We are in the middle of unprecedented turmoil, tectonic social shifting alongside the rapid decay of our life-support system. Without a planet, without a real physical world, there is nothing. No learning, no sports, no art, no fun, no music, no love to be made. Nothing. More than just economic and political reform and market adjustments need to be undertaken immediately if we want to secure a future for a fecund, life-providing planet.

The notion of limitless growth -- a deluded and pernicious fantasy -- is reality for most of the leaders who are “representing” the communities of the world at this moment. There is never enough money to be made, never enough development to be done, never enough stuff to be produced and, never enough economy to be grown for these people. This is scary and it is what is exacerbating our most threatening problems. In the real world there is a time when enough is enough, when we have to respect limits. If elected officials won't recognize this, we must. And we must do whatever is necessary to stop those in power from stealing from the poor and dismembering the planet. There are always more of us than there are "elected" officials and CEOs. It is silly for us to sit back on the sidelines and watch as spectators while those in power destroy the future for us, our children and loved ones, as well as for every other sentient being that claims this planet as home.

We the people do have the final say, every day. We just need to realize this and act upon it. This was the case for the Abolitionists, for the German resistance, for the Algerian resistance, for the Bolivian indigenous in 1998, for the Black Panther Party, CISPES, AIM, Martin Luther King Jr., Tecumseh, the French Resistance, Marie-Madeleine Fourcade of Alliance and so many more brave collectives and individuals. There are a thousand other ways of changing the system other than voting. Put it this way, if voting really changed the spectrum completely, voting would be illegal. No doubt. For this reason, alongside the fact that we've been doing this voting thing for hundreds of years and nothing really, really good has come solely out of it, is enough reasoning for us all to reclaim personal agency and work together as communities from within our communities to reclaim sane and sustainable ways of living. I always feel urged to remind readers that 95 percent of all revolutions are nonviolent. There is a lot of fun, inclusive and social stuff to be done.

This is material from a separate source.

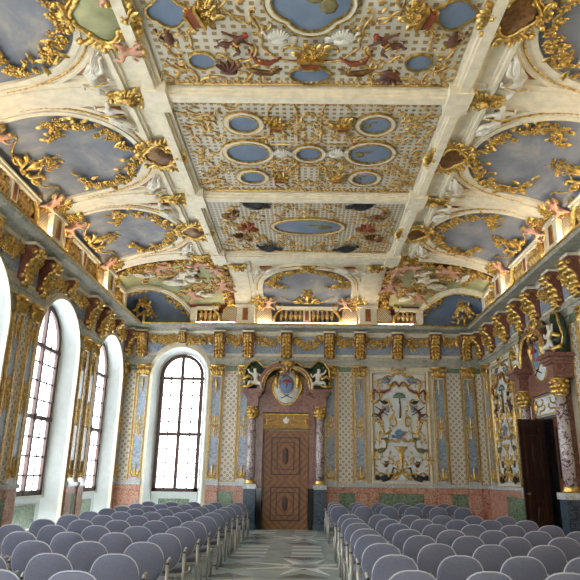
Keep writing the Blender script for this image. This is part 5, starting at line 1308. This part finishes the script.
# ------------------------------------------------------------------ chairs
def chair():
    p = proto('upholstered_chair')
    def disc(y0, y1, puff):
        mb = MB(); V = []; F = []; n = 26; rings = 5; out = []
        for k in range(n):
            t = 2 * PI * k / n; cx, cy = math.cos(t), math.sin(t)
            x = .235 * (abs(cx) ** .74) * (1 if cx > 0 else -1) * (1 if cy > 0 else 1 - .22 * abs(cy)); z = .67 + (.238 if cy > 0 else .225) * (abs(cy) ** .84) * (1 if cy > 0 else -1); out.append((x, z))
        for side in (0, 1):
            for r in range(rings + 1):
                q = math.cos((1 - r / rings) * PI / 2) if False else r / rings
                q = math.sin(q * PI / 2)
                for (x, z) in out: V.append((x * q, (y0 - puff * math.sqrt(max(0, 1 - q * q))) if side == 0 else (y1 + puff * math.sqrt(max(0, 1 - q * q))), .67 + (z - .67) * q))
        m = rings + 1
        for side in (0, 1):
            for r in range(rings):
                for k in range(n): a = (side * m + r) * n + k; b = (side * m + r) * n + (k + 1) % n; F.append((a, b, b + n, a + n))
        for k in range(n): a = rings * n + k; b = rings * n + (k + 1) % n; F.append((a, b, b + m * n, a + m * n))
        mb.add(V, F); return mb, out
    mb, out = disc(-.015, .015, .022)
    tilt = Matrix.Translation((0, 0, .46)) @ Matrix.Rotation(math.radians(11), 4, 'X') @ Matrix.Translation((0, 0, -.46)); pos = Matrix.Translation((0, .06, 0)) @ tilt
    bk = mb.xf(pos).build('backrest', 'fabric', p, True)
    MB().tube([(x * 1.01, -.012, .67 + (z - .67) * 1.01) for x, z in out], .0055, 5, closed=True).xf(pos).build('piping', 'piping', bk, True)
    s = MB(); V = []; n = 20; rad = []
    for h, q in ((.405, .90), (.42, 1), (.45, 1), (.47, .9), (.475, .5)):
        for k in range(n):
            t = 2 * PI * k / n; c, d = math.cos(t), math.sin(t); V.append((.235 * q * abs(c) ** .6 * (1 if c > 0 else -1), .30 + .22 * q * abs(d) ** .6 * (1 if d > 0 else -1), h))
    s.add(V, [(j * n + k, j * n + (k + 1) % n, (j + 1) * n + (k + 1) % n, (j + 1) * n + k) for j in range(4) for k in range(n)] + [tuple(range(n))[::-1], tuple(4 * n + k for k in range(n))]); s.build('seat', 'fabric', p, True)
    MB().box(-.25, .25, .10, .135, .37, .405).box(-.25, .25, .46, .495, .37, .405).build('seat_rail', 'alu', p)
    for sx in (-1, 1):
        x = sx * .275
        MB().tube([(x, .03, 0), (x, .03, .35), (x, .02, .66)], [.022, .022, .022], 8).build('leg', 'alu', p, True)
        MB().tube([(x, .50, 0), (x, .50, .43)], .020, 8).build('leg', 'alu', p, True)
        MB().tube([(x, .02, .65), (x, .06, .70), (x, .13, .71)], [.020, .020, .016], 6).tube([(x, .03, .385), (x, .50, .385)], .014, 6).tube([(x, .04, .60), (sx * .19, .07, .60)], .012, 6).build('side_bracket', 'alu', p, True)
        MB().blob((x, .02, .668), (.022, .022, .014), nu=8, nv=5).build('leg_cap', 'darkplastic', p, True)
    return p
CH = chair(); fch = []; rc = random.Random(12)
rowsL = [17.75, 16.45, 15.15, 14.05, 12.95, 11.8, 10.65, 9.5, 8.45, 7.38, 6.3, 5.25]
rowsR = [18.6, 17.45, 16.4, 13.05, 11.85, 10.7, 9.6, 8.65, 7.62, 6.55, 5.5]
for blk, rows, x0, dx, nc in (('left', rowsL, -1.82, -.622, 5), ('right', rowsR, .93, .635, 6)):
    for r_, y in enumerate(rows):
        for c in range(nc):
            x = x0 + dx * c
            m = Matrix.Translation((x + rc.uniform(-.012, .012), y + rc.uniform(-.02, .02), 0)) @ Matrix.Rotation(rc.uniform(-.03, .03), 4, 'Z')
            dup(CH, m, 'grey padded chair, %s block, %s row from far wall, %s seat from aisle' % (blk, ORD[r_], ORD[c]), 'chair', 'grey chairs of the %s block' % blk, fch)
# drop modelling prototypes that were never placed
unplaced = [o for o in bpy.data.objects if o.parent is None and o.type == 'EMPTY' and 'kind' not in o and 'category' not in o]
for o in unplaced:
    for k in kids(o):
        for g in kids(k): bpy.data.objects.remove(g)
        bpy.data.objects.remove(k)
for o in unplaced: bpy.data.objects.remove(o)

Once everyone begins to realize, to paraphrase Derrick Jensen, that the rules laid down by those in power are nothing more than just the rules laid down by those in power, that they hold no intrinsic moral or ethical value, the sooner we can all become the free human beings we were born to be. If global ecological ruin and climate change is not enough to move people into action then, well, we have a very frightening future ahead of us. I urge people to follow what is happening in Copenhagen right now. The past week has proven that the world's elected officials are not going to be making any decisions that are in the best interests of the people and communities of the planet, human and nonhuman. The solutions presented thus far have included market-based mechanisms and more discourse. Clearly, our future is in the hands of powerful elite and private institutions unless we rescue it. And I believe we can, if only we awake from the nihilistic and apathetic haze of our times to act together.